Dr. Balaji Sampath - one of the guiding lights of the Eureka Child project

 

Read about Dr. Balaji Sampath on Ashoka International website: http://www.ashoka.org/balaji
Dr. Balaji Sampath and his works: http://www.ashoka.org/node/3629
Dr.Balaji Sampath - winner of MIT Global Indus Technovators award: http://technovators.mit.edu/gita/2005_winners_grassroots.html

A talk by Dr. Balaji at UC Berkeley: http://www.veoh.com/userChannels.html?username=rabinpatra

 

Dr. Balaji Sampath is an AID Jeevan Saathi (Fellow). He has been actively involved in bringing about large scale changes in primary education and healthcare since 1997. He is a recipient of numerous awards including the Ashoka Fellowship for social entrepreneurship and the MIT Technovator of the Year Award. AID India's work has been supported by many leading organizations, such as UNICEF, Pratham etc.


Brief biography of Dr. Balaji Sampath:

Because his parents were often transferred to different locations for their government jobs, as a child Balaji was exposed to a number of schools across the country. In all these schools, one thing remained constant: his problem understanding scientific subjects because of ineffective teaching. Balaji’s family encouraged him to question the situation, and very early in life he devised his own system of analysis and arriving at solutions.

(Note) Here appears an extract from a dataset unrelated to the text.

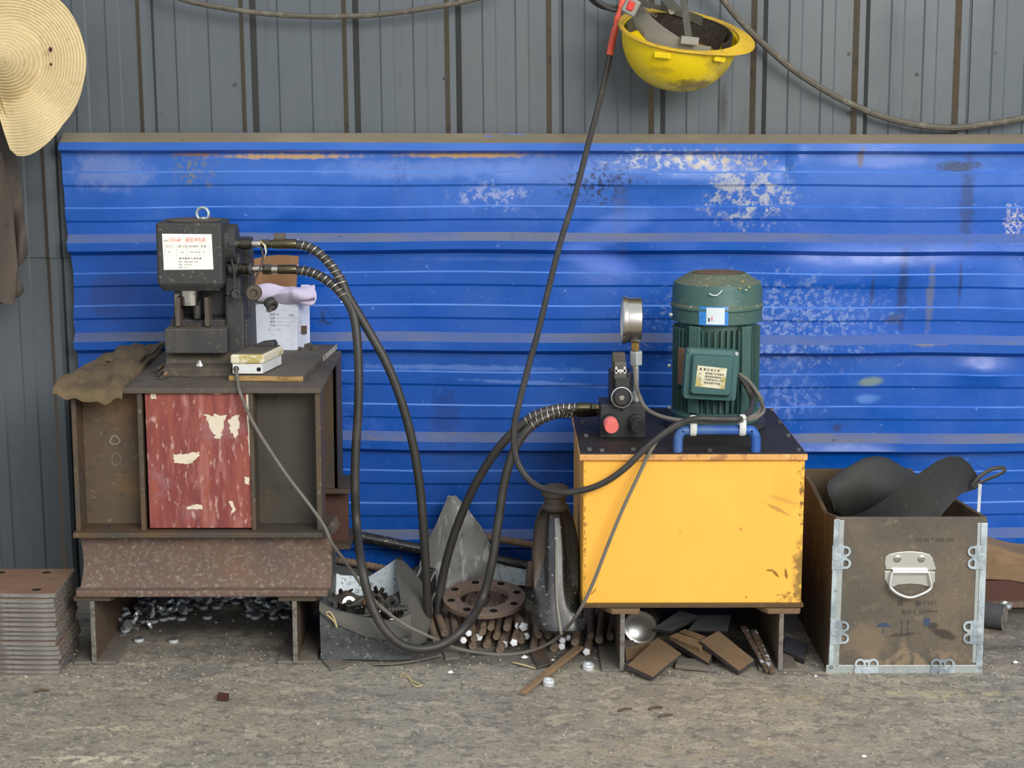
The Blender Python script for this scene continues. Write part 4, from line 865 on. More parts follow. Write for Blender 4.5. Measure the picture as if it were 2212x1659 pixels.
q0 = P(1199, 1100, yg+.07); q1 = P(1199, 1046, yg+.07); mb = MB(); mb.lathe([(.025,0),(.028,.12),(.021,.25),(.021,.5),(.026,.55),(.027,.85),(.022,.95),(.0,1)], q0, q1, 28); mb.build('neck', MT['dull_brown_black'], t, smooth=40)
# body behind the shell, to give it depth
def gb(u, v):
    cx, hw = outl(v); a = pi*u; y = yg+.11*(1-v)*.8; p0 = P(cx-cos(a)*hw, 1088+284*v, y); return p0+Vector((0, .012+.055*sin(a), 0))
mb = MB(); mb.slab(gb, 24, 24, (0,.004,0)); mb.build('back_shell', MT['dull_brown_black'], t, smooth=50)
# ================================================================ HYDRAULIC HOSES
def hose(fix, pts, r, label, parent_seq):
    t = thing('hydraulic_hose', label, 'hose', P(*pts[0]))
    path = cat(pp(pts), 8); mb = MB(); mb.tube(path, r, n=14); mb.build('hose', MT['cable_rubber'], t, smooth=True)
    return t, path
def spring(t, path, R, L, pitch, rev=False):
    pa = path[::-1] if rev else path; out = []; acc = 0; up = Vector((0,1,0)); k = 0
    segs = []; 
    for a, b in zip(pa, pa[1:]):
        d = (b-a).length; n = max(1, int(d/.0011))
        for i in range(n): segs.append((a.lerp(b, i/n), (b-a).normalized()))
        acc += d
        if acc > L: break
    s = 0; prev = segs[0][0]; mb = MB()
    for p, tn in segs:
        s += (p-prev).length; prev = p; side = tn.cross(up).normalized(); u2 = side.cross(tn); ang = 2*pi*s/pitch
        out.append(p+side*cos(ang)*R+u2*sin(ang)*R)
    mb.tube(out[::2] if len(out) > 400 else out, .0013, n=6); mb.build('spring_guard', MT['spring_wire'], t, smooth=True)
YH = YF-.004
A_ = [(640,529,YH),(662,532,YH),(690,548,YH-.004),(716,575,YH-.010),(738,608,YH-.016),(752,640,YH-.02),(776,680,YH-.028),(803,726,YH-.034),(832,778,YH-.04),(858,840,YH-.042),(880,910,YH-.042),(897,985,YH-.04),(909,1070,YH-.036),(916,1160,YH-.03),(921,1250,YH-.02),(924,1330,YH-.01),(926,1376,YH+.0),(935,1382,YH+.02),(944,1330,YH+.03),(952,1270,YH+.035),(966,1205,YH+.03),(990,1130,YH+.02),(1025,1050,YH+.0),(1068,980,YH-.02),(1112,930,YH-.03),(1160,895,YH-.03),(1210,882,YH-.02),(1248,881,YH-.01)]
B_ = [(640,584,YH),(662,586,YH),(690,596,YH-.006),(722,618,YH-.014),(748,648,YH-.024),(764,682,YH-.034),(772,740,YH-.045),(775,820,YH-.055),(773,900,YH-.062),(768,980,YH-.068),(767,1060,YH-.074),(771,1140,YH-.08),(781,1220,-.555),(800,1300,-.575),(828,1356,-.582),(866,1392,-.578),(912,1402,-.565),(960,1390,-.55),(1005,1354,-.53),(1040,1298,YH-.08),(1062,1220,YH-.07),(1076,1130,YH-.06),(1090,1040,YH-.05),(1112,970,YH-.045),(1146,922,YH-.04),(1196,894,YH-.024),(1248,889,YH+.02)]
tA, pA = hose(0, A_, .0088, 'black hydraulic hose from the upper coupling of the punch to the tank valve', 0)
tB, pB = hose(0, B_, .0088, 'black hydraulic hose from the lower coupling of the punch, looping on the floor', 0)
def seqfit(t, py, y, seq): 
    for a, b, r, k, mm in seq:
        A = P(a, py, y); B = P(b, py, y); A.z = B.z; R = r*.00089; mb = MB()
        if k == 'hex': mb.cyl(A, B, R*1.08, n=6)
        else: mb.lathe([(R*.92,0),(R,.06),(R,.94),(R*.92,1)], A, B, 24)
        mb.build('hex_nut' if k == 'hex' else 'ferrule', MT[mm], t, smooth=30)
seqfit(tA, 527, YH, ((566,583,10.5,'hex','oily_steel'),(582,592,8.5,'c','oily_steel'),(590,640,11,'c','oily_brass')))
mb = MB(); mb.cyl(P(592,513,YH), P(616,513,YH), .0085, n=12); mb.build('clamp_screw', MT['dusty_black'], tA, smooth=30)
seqfit(tB, 582, YH, ((568,586,11,'hex','oily_steel'),(586,602,8.5,'c','bright_steel'),(600,640,10.5,'c','oily_brass')))
spring(tA, pA[2:], .0105, .125, .0122); spring(tB, pB[2:], .0105, .118, .0122); spring(tA, pA[:-1], .0105, .105, .0110, True); spring(tB, pB[:-1], .0105, .115, .0115, True)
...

India’s problems, especially the riots of 1992, affected Balaji deeply, making him realize that he wanted to work for the public good. He became convinced that there cannot be any movement without volunteers. While a student at the Indian Institute of Technology in Chennai, he started volunteering in a small nearby village, coaching children in various subjects, especially mathematics and science. The village volunteer group he created in order to help him with his work was motivated enough to raise the money to start proper tutoring centers.

Higher studies took Balaji to the United States, where he started organizing fellow students and friends to raise funds for citizen sector organizations in India—knowing that such fundraising would help him start his community work once he returned to India. An initial group of 400 swelled to 1,000 and then more, evolving into chapters of AID-India across the world, which support more than 200 projects. Between 1995 and 1996, he helped mobilize considerable funds through this channel for a number of citizen sector organizations in India. He also works closely with “Asha for Education,” an organization of immigrant Indians in the United States who support significant educational initiatives in India, including the work of some Ashoka Fellows.

Balaji returned to India after a doctorate in electronics and communication engineering from the University of Maryland and lived in villages to learn how best he could help upgrade the education system and create a level playing field for rural children. Having spent years trying to understand the basics of science, he naturally turned to this topic for his current work.


Dr. Balaji Sampath and Science education in India

While some elite schools in urban India are trying to change the way science is taught through expensively equipped labs and well-trained teachers, most rural government schools continue to suffer from rote memorization techniques. To counter this methodology, Balaji Sampath is introducing “Science Dialogues” into middle and high schools through a “reach-and-teach” strategy uses simple teaching techniques of dialogues and experiments that bring materials to life and helps students internalize concepts far better. After developing his materials, Balaji created a program to train volunteers to disseminate and demonstrate his techniques and the use of his materials in schools. Balaji uses a volunteer base of rural young people, most of them high school dropouts, to spread his Eureka Science Experiment Kit — a collection of 300 low-cost experiments. In effect a mobile lab, the Eureka Kit, along with a training manual for teachers, is offered to schools at a minimal cost of Rs 5,000 (US$120). By overhauling the framework of traditional teaching techniques and materials, Balaji is forming a whole new generation of thinkers who can apply well-understood, progressive principles to all aspects of life and become catalysts in the advancement and development Indian society.